Ayakkabıların yönü Eskiden eve misafir geldiği zaman ev sahibi onların ayakkabılarının burunlarını dışarıya doğru değil de içeriye doğru baktırırdı. Böyle yapmakla “biz sizin misafirliğinizden çok hoşnut kaldık, evimizi yeniden şereflendirmenizi bekleriz” demek isterlerdi.
14 6
Kahveden önce su içilirse Eve bir misafir geldiği zaman kahvenin yanında su ikram edilirdi.

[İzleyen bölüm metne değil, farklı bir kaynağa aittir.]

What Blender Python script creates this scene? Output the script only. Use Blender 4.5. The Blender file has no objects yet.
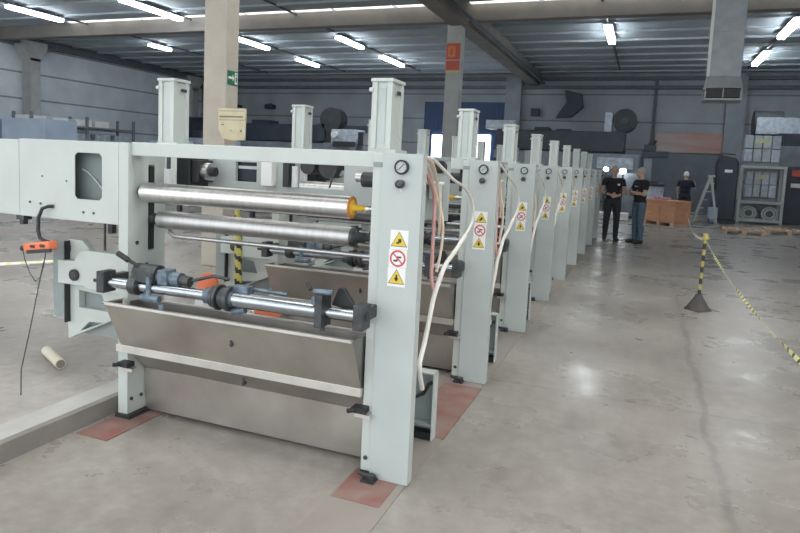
import bpy, bmesh, math, random
from mathutils import Vector, Matrix
random.seed(7)
S = bpy.context.scene
COL = S.collection

# ------------------------------------------------------------------ materials
def nmat(name, col, rough=.5, metal=0., var=.0, scale=6., col2=None, bump=0., emit=None, estr=0., rvar=0., stretch=None, spec=None):
    m = bpy.data.materials.new(name); m.use_nodes = True
    nt = m.node_tree; b = nt.nodes['Principled BSDF']
    b.inputs['Base Color'].default_value = (*col, 1); b.inputs['Roughness'].default_value = rough
    b.inputs['Metallic'].default_value = metal
    if spec is not None: b.inputs['Specular IOR Level'].default_value = spec
    if emit: 
        b.inputs['Emission Color'].default_value = (*emit, 1); b.inputs['Emission Strength'].default_value = estr
    if var or col2 or bump or rvar:
        tc = nt.nodes.new('ShaderNodeTexCoord'); mp = nt.nodes.new('ShaderNodeMapping')
        nt.links.new(tc.outputs['Object'], mp.inputs['Vector'])
        if stretch: mp.inputs['Scale'].default_value = stretch
        n = nt.nodes.new('ShaderNodeTexNoise'); n.inputs['Scale'].default_value = scale; n.inputs['Detail'].default_value = 6
        nt.links.new(mp.outputs['Vector'], n.inputs['Vector'])
        r = nt.nodes.new('ShaderNodeValToRGB')
        c2 = col2 or tuple(max(0, c*(1-var)) for c in col)
        c1 = col if col2 else tuple(min(1, c*(1+var*.5)) for c in col)
        r.color_ramp.elements[0].position = .33; r.color_ramp.elements[0].color = (*c2, 1)
        r.color_ramp.elements[1].position = .67; r.color_ramp.elements[1].color = (*c1, 1)
        nt.links.new(n.outputs['Fac'], r.inputs['Fac'])
        if var or col2: nt.links.new(r.outputs['Color'], b.inputs['Base Color'])
        if rvar:
            mr = nt.nodes.new('ShaderNodeMapRange'); mr.inputs['To Min'].default_value = rough-rvar; mr.inputs['To Max'].default_value = rough+rvar
            nt.links.new(n.outputs['Fac'], mr.inputs['Value']); nt.links.new(mr.outputs['Result'], b.inputs['Roughness'])
        if bump:
            bp = nt.nodes.new('ShaderNodeBump'); bp.inputs['Strength'].default_value = bump; bp.inputs['Distance'].default_value = .02
            nt.links.new(n.outputs['Fac'], bp.inputs['Height']); nt.links.new(bp.outputs['Normal'], b.inputs['Normal'])
    return m

M = {}
M['paint'] = nmat('pale_green_grey_paint', (.47,.52,.51), .45, var=.06, scale=3)
M['paint_edge'] = nmat('light_edge_paint', (.52,.565,.54), .45, var=.05, scale=4)
M['window_back'] = nmat('dark_green_grey_paint', (.20,.24,.235), .5, var=.1, scale=5)
M['paint_dull'] = nmat('grey_blue_paint', (.27,.31,.315), .5, var=.1, scale=5)
M['chrome'] = nmat('worn_chrome', (.68,.68,.68), .34, 1., var=.1, scale=5, rvar=.06, stretch=(8,1,1))
M['steel_roll'] = nmat('grey_steel_roller', (.55,.55,.55), .45, 1., var=.12, scale=5, rvar=.05, stretch=(8,1,1))
M['shaft'] = nmat('polished_shaft', (.44,.48,.52), .24, 1., var=.1, scale=8)
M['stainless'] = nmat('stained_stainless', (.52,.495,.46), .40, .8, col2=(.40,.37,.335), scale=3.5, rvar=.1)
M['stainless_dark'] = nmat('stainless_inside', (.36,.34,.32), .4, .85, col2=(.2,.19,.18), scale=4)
M['stainless_edge'] = nmat('stainless_edge', (.66,.64,.60), .38, .7, var=.12, scale=6)
M['black'] = nmat('black_plastic', (.02,.022,.025), .45, var=.2)
M['dark_iron'] = nmat('dark_iron', (.075,.08,.085), .45, .5, var=.4, scale=20)
M['blue_iron'] = nmat('blue_grey_iron', (.16,.21,.26), .45, .4, var=.4, scale=25)
M['yellow'] = nmat('yellow_paint', (.82,.50,.04), .45, var=.1)
M['sign_yellow'] = nmat('sign_yellow', (.70,.52,.06), .5)
M['orange'] = nmat('orange_plastic', (.78,.20,.09), .5, var=.08)
M['orange_ring'] = nmat('orange_ring', (.62,.22,.06), .5, var=.1)
M['red'] = nmat('red_paint', (.50,.085,.055), .5, var=.1)
M['sign_red'] = nmat('sign_red', (.60,.06,.10), .5)
M['white'] = nmat('white_paint', (.82,.82,.80), .5, var=.04)
M['gauge_face'] = nmat('gauge_face', (.46,.50,.50), .35)
M['hose_white'] = nmat('white_hose', (.86,.84,.78), .45, var=.08)
M['hose_pink'] = nmat('pink_hose', (.66,.36,.33), .45, var=.08)
M['hose_beige'] = nmat('beige_hose', (.72,.60,.48), .5, var=.08)
M['concrete_col'] = nmat('column_concrete', (.50,.46,.40), .8, var=.1, scale=3, bump=.1)
M['column_grey'] = nmat('grey_column_paint', (.42,.43,.42), .7, var=.12, scale=3)
M['ceil'] = nmat('ceiling_concrete', (.40,.45,.49), .8, var=.12, scale=1.2, bump=.1)
M['beam_conc'] = nmat('beam_concrete', (.23,.215,.20), .8, var=.15, scale=1.5)
M['pilaster'] = nmat('pilaster_paint', (.27,.30,.33), .75, var=.15, scale=2)
M['rail'] = nmat('dark_rail', (.10,.12,.14), .6, var=.2)
M['sky_pane'] = nmat('skylight_pane', (.9,.9,.86), .4, emit=(1.,.97,.88), estr=1.0)
M['sky_pane_added'] = nmat('added_light_pane', (.9,.92,.95), .3, emit=(1.,.98,.93), estr=2.6)  # unseen near ceiling panes, added to brighten the floor
M['tube'] = nmat('fluorescent_tube', (.95,.95,.95), .4, emit=(.88,.95,1.), estr=19.)
M['housing'] = nmat('lamp_housing', (.65,.67,.68), .5, var=.05)
M['daylight_pane'] = nmat('daylit_window_pane', (.9,.95,1), .3, emit=(.85,.93,1.), estr=5.)
M['green_sign'] = nmat('green_sign', (.02,.16,.08), .4)
M['card'] = nmat('yellowed_card', (.66,.60,.42), .8, var=.1, scale=8)
M['card_ink'] = nmat('faded_ink', (.22,.22,.17), .8)
M['wood'] = nmat('crate_wood', (.68,.36,.21), .7, col2=(.56,.28,.15), scale=4, stretch=(1,1,6))
M['pallet'] = nmat('pallet_wood', (.72,.52,.36), .75, col2=(.58,.40,.27), scale=6)
M['galv'] = nmat('galvanised_duct', (.40,.43,.45), .55, .3, var=.15, scale=4)
M['press_dark'] = nmat('dark_blue_press', (.035,.045,.065), .5, var=.25, scale=2)
M['press_grey'] = nmat('grey_press', (.22,.25,.28), .55, var=.2, scale=3)
M['roll_dark'] = nmat('dark_roll', (.04,.045,.05), .6, var=.3, scale=5)
M['blue_pale'] = nmat('pale_blue_panel', (.40,.49,.62), .6, var=.1, scale=2)
M['blue_door'] = nmat('blue_curtain', (.035,.07,.17), .6, col2=(.02,.04,.10), scale=3, stretch=(6,6,.3))
M['roller_door'] = nmat('grey_blue_door', (.16,.19,.22), .6, var=.12, scale=2)
M['pink_board'] = nmat('faded_board', (.42,.40,.38), .7, col2=(.42,.22,.17), scale=1.2, stretch=(.3,.3,2.2))
M['pink_pack'] = nmat('pink_packet', (.62,.25,.42), .5, var=.2, scale=12)
M['paper_roll'] = nmat('cream_core', (.66,.62,.52), .7, var=.06)
M['core_end'] = nmat('core_end', (.22,.20,.17), .8, var=.1)
M['stanch_base'] = nmat('grey_rubber_base', (.085,.08,.08), .8, var=.2)
M['tape_y'] = nmat('tape_yellow', (.74,.70,.34), .5)
M['sheet_green'] = nmat('faded_yellow_sheet', (.50,.52,.30), .6, var=.1)
M['tape_lime'] = nmat('lime_yellow_tape', (.55,.53,.14), .5, var=.1)
M['dull_yellow'] = nmat('dull_yellow_paint', (.52,.44,.14), .5, var=.1)
M['tape_w'] = nmat('tape_white', (.80,.78,.68), .5)
M['tape_k'] = nmat('tape_black', (.03,.03,.03), .5)
M['clutter'] = nmat('wrapped_goods', (.56,.62,.68), .5, col2=(.34,.39,.45), scale=6)
M['glass_pack'] = nmat('wrapped_reels', (.42,.46,.49), .35, col2=(.30,.34,.37), scale=9)
M['rack_paint'] = nmat('rack_paint', (.46,.48,.46), .5, var=.1)
M['skin'] = nmat('skin', (.52,.33,.25), .5, var=.06)
M['hair_grey'] = nmat('grey_hair', (.38,.37,.36), .8, var=.2, scale=40)
M['cloth_black'] = nmat('black_cotton', (.018,.018,.022), .85, var=.2, scale=20)
M['cloth_navy'] = nmat('navy_cotton', (.02,.025,.045), .85, var=.2, scale=20)
M['trouser_dark'] = nmat('dark_trousers', (.028,.03,.042), .85, var=.2, scale=20)
M['jeans'] = nmat('blue_denim', (.10,.155,.21), .85, var=.2, scale=20)
M['shoe'] = nmat('dark_leather', (.03,.028,.028), .6, var=.2)
M['eye'] = nmat('eye', (.04,.03,.03), .3)
M['lip'] = nmat('lip', (.36,.17,.14), .5)
M['cap_white'] = nmat('white_cap', (.78,.78,.76), .7, var=.05)

def floor_mat():
    m = bpy.data.materials.new('worn_concrete_floor'); m.use_nodes = True
    nt = m.node_tree; N = nt.nodes.new; L = nt.links.new; b = nt.nodes['Principled BSDF']
    tc = N('ShaderNodeTexCoord')
    def noise(scale, det=6, st=(1,1,1)):
        mp = N('ShaderNodeMapping'); mp.inputs['Scale'].default_value = st; L(tc.outputs['Object'], mp.inputs['Vector'])
        n = N('ShaderNodeTexNoise'); n.inputs['Scale'].default_value = scale; n.inputs['Detail'].default_value = det
        n.inputs['Roughness'].default_value = .62
        L(mp.outputs['Vector'], n.inputs['Vector']); return n.outputs['Fac']
    def ramp(f, a, b_, ca, cb):
        r = N('ShaderNodeValToRGB'); e = r.color_ramp.elements
        e[0].position = a; e[0].color = (*ca,1); e[1].position = b_; e[1].color = (*cb,1); L(f, r.inputs['Fac']); return r.outputs['Color']
    def mix(f, a, c, mode='MIX'):
        x = N('ShaderNodeMix'); x.data_type = 'RGBA'; x.blend_type = mode
        if isinstance(f, float): x.inputs[0].default_value = f
        else: L(f, x.inputs[0])
        L(a, x.inputs[6]); L(c, x.inputs[7]); return x.outputs[2]
    base = ramp(noise(.7), .36, .64, (.275,.256,.232), (.36,.342,.315))
    fine = ramp(noise(11,10,(1,1,1)), .25, .75, (.78,.77,.76), (1.12,1.12,1.12))
    stain = ramp(noise(2.2, 8, (1,.45,1)), .42, .78, (1.04,1.04,1.04), (.80,.79,.78))
    c = mix(1., base, fine, 'MULTIPLY'); c = mix(1., c, stain, 'MULTIPLY')
    # saw-cut joints and one wandering crack
    sep = N('ShaderNodeSeparateXYZ'); L(tc.outputs['Object'], sep.inputs[0])
    wob = noise(1.3, 4)
    def line(axis, pos, width, amp, k):
        ma = N('ShaderNodeMath'); ma.operation = 'MULTIPLY_ADD'; L(wob, ma.inputs[0]); ma.inputs[1].default_value = amp; L(sep.outputs[axis], ma.inputs[2])
        sb = N('ShaderNodeMath'); sb.operation = 'SUBTRACT'; L(ma.outputs[0], sb.inputs[0]); sb.inputs[1].default_value = pos+amp*.5
        ab = N('ShaderNodeMath'); ab.operation = 'ABSOLUTE'; L(sb.outputs[0], ab.inputs[0])
        return ramp(ab.outputs[0], width*.4, width, (k,k,k), (1,1,1))
    for ax, pos, w, amp, k in ((0,.50,.03,.25,.78),(1,4.72,.012,.03,.75),(1,9.2,.012,.02,.75),(1,13.7,.015,.02,.75)):
        c = mix(1., c, line(ax, pos, w, amp, k), 'MULTIPLY')
    L(c, b.inputs['Base Color'])
    mr = N('ShaderNodeMapRange'); mr.inputs['From Min'].default_value = .35; mr.inputs['From Max'].default_value = .65
    mr.inputs['To Min'].default_value = .20; mr.inputs['To Max'].default_value = .46
    L(noise(1.1), mr.inputs['Value']); L(mr.outputs['Result'], b.inputs['Roughness'])
    bp = N('ShaderNodeBump'); bp.inputs['Strength'].default_value = .08; bp.inputs['Distance'].default_value = .01
    L(noise(14), bp.inputs['Height']); L(bp.outputs['Normal'], b.inputs['Normal'])
    return m
M['floor'] = floor_mat()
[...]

Misafir aç ise suyu, tok ise kahveyi alırdı. Eğer suyu almışsa ev sahibi bunu çok ince bir üslupla anlar, hemen sofrayı kurar ve misafirin karnını doyururdu.
14 7
Aynı kapıda farklı tokmakların anlamı Kapı tokmakları çift yapılırdı. Bunlardan, büyük olanı kalın, küçük olanı da tiz ses çıkartırdı. Eğer eve bir erkek misafir gelmiş ise, kalın sesli tokmağı tıklatır, içerideki ev sahibi gelenin beyefendi olduğunu anlar, kapıyı evin beyi açar, bey yoksa mahremiyete uygun olarak kapı açılırdı. İnce sesli tokmağın sesi duyulmuş ise, gelenin bir hanım olduğu anlaşılır, kapıyı evin hanımı açardı.
14 8
Su verme adabı Alaaddin Çelebi Osmanlı’da su verme adabını şöyle anlatır: “Birine su verirken uzaktan veya yüksekten sunmayalar, maşrapanın yahut bardağın kulpunu kolayca tutabileceği şekilde su içecek kişinin sağ elinin olduğu tarafa çevireler. Muhatabın üzerine damlatmamak için bardağı iki eliyle alttan tutarak sunalar. Ve alan kimse sağ eliyle ala, Bismillah deyip başlaya, bardağın dibini suratına tutmadan yavaş yavaş içe. Ağzını doldurup yutmaya ki, yürekte zahmet peyda olur. Su verenler boşalan bardağı aldıktan sonra sıhhat ve afiyet dileyeler ki, su içen kişi nefes alıp cevap verebilsin.”